Last week, in the days after Sam Bankman-Fried was arrested in the Bahamas, I noted a blind item in my column about his indictment, which included a mysterious, unexpected campaign-finance violation. “While it would be irresponsible at this point to name specific names,” I wrote, “there is certainly some chatter about various S.B.F.-connected, not-that-rich individuals who cut an unusually large number of political checks in recent years.”

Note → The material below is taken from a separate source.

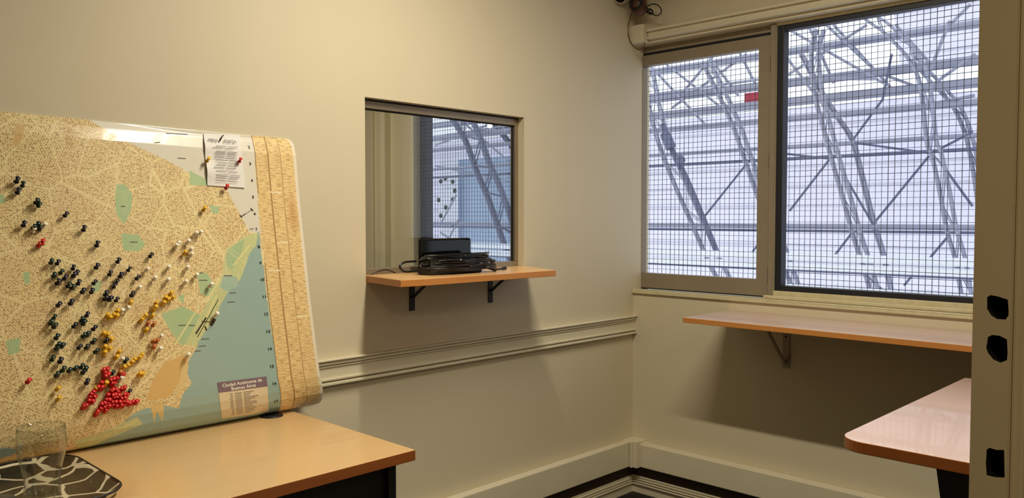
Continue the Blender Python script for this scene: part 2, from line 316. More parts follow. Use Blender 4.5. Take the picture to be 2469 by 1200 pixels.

At the time, S.B.F. world was rife with speculation about who else was implicated in what federal prosecutors alleged, in frustratingly vague terms, was some sort of “straw-donor violation,” or an intentionally misrepresented contribution. There have been many theories making their way to my inbox and Signal chats over the last week: Was it another S.B.F.-allied FTX mega-donor, such as co-C.E.O. Ryan Salame or former director of engineering Nishad Singh, making political donations with money absconded from Alameda? Were prosecutors gearing up to make a too-clever-by-half argument that all of Sam’s money really belonged to his customers? Or, perhaps, was the Southern District of New York insinuating that S.B.F. or one of his entities had facilitated some sort of reimbursement scheme?

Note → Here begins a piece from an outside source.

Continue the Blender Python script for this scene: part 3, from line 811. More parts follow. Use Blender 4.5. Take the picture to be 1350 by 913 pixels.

Obviously, I didn’t want to float any names without evidence, but now that the allegations have been made their way into the press (and not just by random leftist Twitter accounts), I can share more about what has been buzzed about by politicos for weeks. One of the people who has been connected to the S.B.F. drama, of course, is Sean McElwee, the always provocative Democratic operative with a huge media profile and the ability to draw Chuck Schumer to his birthday party. McElwee was effectively fired last month as C.E.O. of his polling firm, Data for Progress, after a staff insurrection. One of the factors in McElwee’s exit, as I reported, was his penchant for placing bets on candidates in races where his firm also provided polling. Another was his proximity to S.B.F., whom he advised and from whom he also solicited funding.